In this surreal landscape, the British were surreal objects. The ethos of the Forgotten Army was to look as wild as possible. We wore trousers with puttees and boots, to keep out insects, and bush hats. Our torsoes were mahogany brown, our backsides alabaster white. It was the custom to tie bits of the coloured signal scarves dropped with our airborne rations round our hats to serve as puggarees, and to grow our hair long. ‘In the depths of the Burmese jungle lived a strange white race …’ For me, this costume remained a kind of dressing up; for the older members of the army, it had become second nature. Many of them described themselves as puggle. It was the sun, the heat, the awful food, they’d tell you.
The maddest in ‘S’ Relief was Steve Dutt. It was rumoured that his father was a general; Steve was just a private and an orderly. A sweet-natured man, he was never heard to raise his voice in conversation. He would sit about, listening to our talk, smiling, stroking his moustache. His recreation was to drill himself as if he were a platoon. On these occasions, he put on a sergeant-major’s voice.

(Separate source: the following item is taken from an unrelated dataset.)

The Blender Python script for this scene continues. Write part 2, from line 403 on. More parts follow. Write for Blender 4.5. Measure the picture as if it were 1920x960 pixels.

‘Steve Dutt, Steve Dutt, harten-shun. As you were. Wait for it. Steve Dutt, harten-SHUN. Saloope arms. By the right, quick – wait for the order, Dutt. Quick – MARCH. Ep, ep, ep, right, ep. Let’s see you swing that arm. Plenty of bullshit. Keep in line.
‘Steve Dutt, Ri-ight TURN. Chin up. Look to your front, man. Harbout TURN. Ep, ep, ep, right, ep.’
And so on. True, we all on occasions drilled ourselves, but it was Steve Dutt who drilled himself continually, for a half-hour at a time, up and down in whatever clear ground there was. We would hear him at night, outside the bivouacs. No one thought anything of it.
‘By the right, number. One, two, three, four, five – six. As you were. Wake up, Dutt, you know what comes after five, don’t you? Dutt, by the right, number. One, two, three, four, five, SIX, seven, eight, nine, ten. Pick up your dressing. Squad, diss – I want to see you smartly away. Diss-MISS.’